Germany, Hamburg 

“Architektursalon” von Gerkan, Elbchaussee 139a


Design Meinhard von Gerkan
with Volkmar Sievers
Project management Kordula Noelle
Detailed design team Fabian Färber, Alisa von Gerkan, Uli Rösler, Michèle Watenphul, Steffen Lepiorz
Construction management Raimund Kinski, Philippa Kannengiesser, Annette Walczynski
Structural design Wetzel & von Seht
M&E services RMN Ingenieure
Landscape architects WES LandschaftsArchitektur
Client Meinhard von Gerkan
GFA 670 m²
Construction period 2013–2015



Hans-Georg Esch

The “Architektursalon” designed by Meinhard von Gerkan is as spectacular as its position on the Elbhang, below the main gmp address at Elbchaussee 139 and above the Oevelgönne museum port.

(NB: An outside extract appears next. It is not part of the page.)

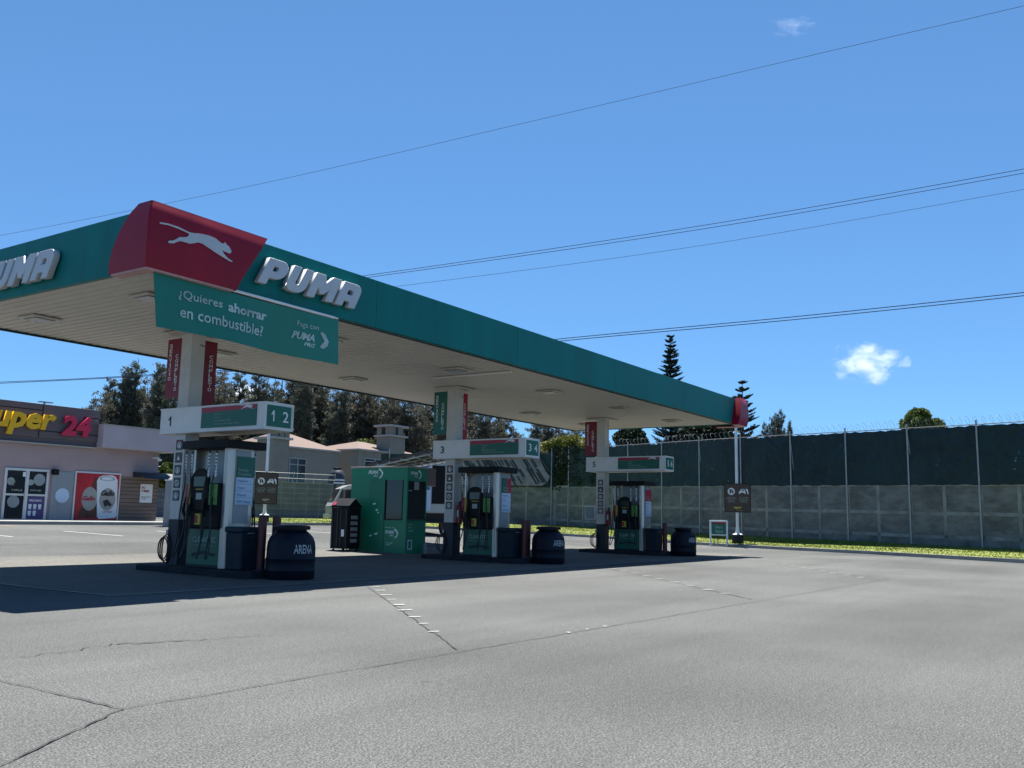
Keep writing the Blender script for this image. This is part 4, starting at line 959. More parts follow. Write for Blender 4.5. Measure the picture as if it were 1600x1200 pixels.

Access to the Pavilion is via the "Övelgönner Mühlenweg" footpath that leads from Elbchaussee down to the bank of the River Elbe. The building is used for exhibitions and events and includes a full story, a lower level story, and a recessed upper story with terraces on all sides. The radial layout, which centers on the circular stairwell, is overlaid with curved structures.

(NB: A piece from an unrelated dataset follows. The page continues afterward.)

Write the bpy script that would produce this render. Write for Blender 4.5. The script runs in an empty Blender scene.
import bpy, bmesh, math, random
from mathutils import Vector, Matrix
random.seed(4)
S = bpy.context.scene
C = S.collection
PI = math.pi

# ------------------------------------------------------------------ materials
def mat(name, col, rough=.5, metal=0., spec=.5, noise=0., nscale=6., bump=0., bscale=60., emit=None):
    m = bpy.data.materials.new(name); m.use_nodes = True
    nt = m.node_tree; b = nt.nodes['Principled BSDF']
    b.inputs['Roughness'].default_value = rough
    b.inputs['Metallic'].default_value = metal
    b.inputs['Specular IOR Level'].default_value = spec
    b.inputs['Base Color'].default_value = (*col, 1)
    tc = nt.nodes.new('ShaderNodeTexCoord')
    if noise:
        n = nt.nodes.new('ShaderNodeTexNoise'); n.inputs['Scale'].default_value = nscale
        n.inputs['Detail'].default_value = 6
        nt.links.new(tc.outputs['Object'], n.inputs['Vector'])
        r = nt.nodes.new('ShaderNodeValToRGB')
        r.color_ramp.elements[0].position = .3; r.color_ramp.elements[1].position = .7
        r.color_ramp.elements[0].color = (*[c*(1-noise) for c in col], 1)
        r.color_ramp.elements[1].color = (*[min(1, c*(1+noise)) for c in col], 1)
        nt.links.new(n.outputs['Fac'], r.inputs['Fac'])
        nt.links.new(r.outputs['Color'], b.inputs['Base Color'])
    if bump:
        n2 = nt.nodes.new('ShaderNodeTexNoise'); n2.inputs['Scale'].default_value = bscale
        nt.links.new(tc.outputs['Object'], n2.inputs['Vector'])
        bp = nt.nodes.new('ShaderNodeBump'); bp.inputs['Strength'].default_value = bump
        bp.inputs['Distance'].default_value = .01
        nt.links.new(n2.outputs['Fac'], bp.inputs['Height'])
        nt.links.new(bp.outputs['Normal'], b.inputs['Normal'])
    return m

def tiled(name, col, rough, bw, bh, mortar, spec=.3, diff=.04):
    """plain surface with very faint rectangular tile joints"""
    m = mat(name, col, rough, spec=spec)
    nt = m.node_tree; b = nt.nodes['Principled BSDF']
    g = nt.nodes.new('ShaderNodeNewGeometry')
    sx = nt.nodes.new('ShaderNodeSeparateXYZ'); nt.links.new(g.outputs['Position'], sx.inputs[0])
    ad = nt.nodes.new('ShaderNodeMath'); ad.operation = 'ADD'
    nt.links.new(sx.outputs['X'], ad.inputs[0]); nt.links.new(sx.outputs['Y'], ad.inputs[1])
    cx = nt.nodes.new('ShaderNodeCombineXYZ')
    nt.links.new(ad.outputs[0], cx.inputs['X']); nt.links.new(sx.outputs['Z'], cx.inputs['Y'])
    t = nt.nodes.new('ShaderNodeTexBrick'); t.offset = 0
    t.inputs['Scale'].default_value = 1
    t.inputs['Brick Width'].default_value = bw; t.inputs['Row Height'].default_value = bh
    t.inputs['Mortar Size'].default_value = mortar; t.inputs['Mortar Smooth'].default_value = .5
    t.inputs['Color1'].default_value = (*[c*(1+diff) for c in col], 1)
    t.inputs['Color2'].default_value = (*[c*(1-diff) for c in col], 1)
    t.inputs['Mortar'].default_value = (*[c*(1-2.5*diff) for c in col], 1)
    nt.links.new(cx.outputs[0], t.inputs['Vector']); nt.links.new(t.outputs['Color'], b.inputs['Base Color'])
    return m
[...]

The compact building faces north, where a terraced garden has been established that makes use of the topography of the terrain and is largely enclosed towards the sloping hillside. The façades have been clad with large, brightly colored clay panels, with the floor slabs highlighted by horizontal profiles.

Towards the south and the River Elbe, the building fans out, featuring large room-high windows and cantilevering terraces. All three stories are accessed via an entrance area on the first floor, although separate staircases leading to the lower floor and the upper floor make it possible to accommodate various separate uses.

However, all uses are fully focused on architecture and related disciplines, and their presentation and dissemination. The large room in the lower story can be used for exhibitions. The two units above have been designed to accommodate a range of different functions, such as changing exhibitions, events and workshops. The upper story includes rooms for work, which can also be used to accommodate guests.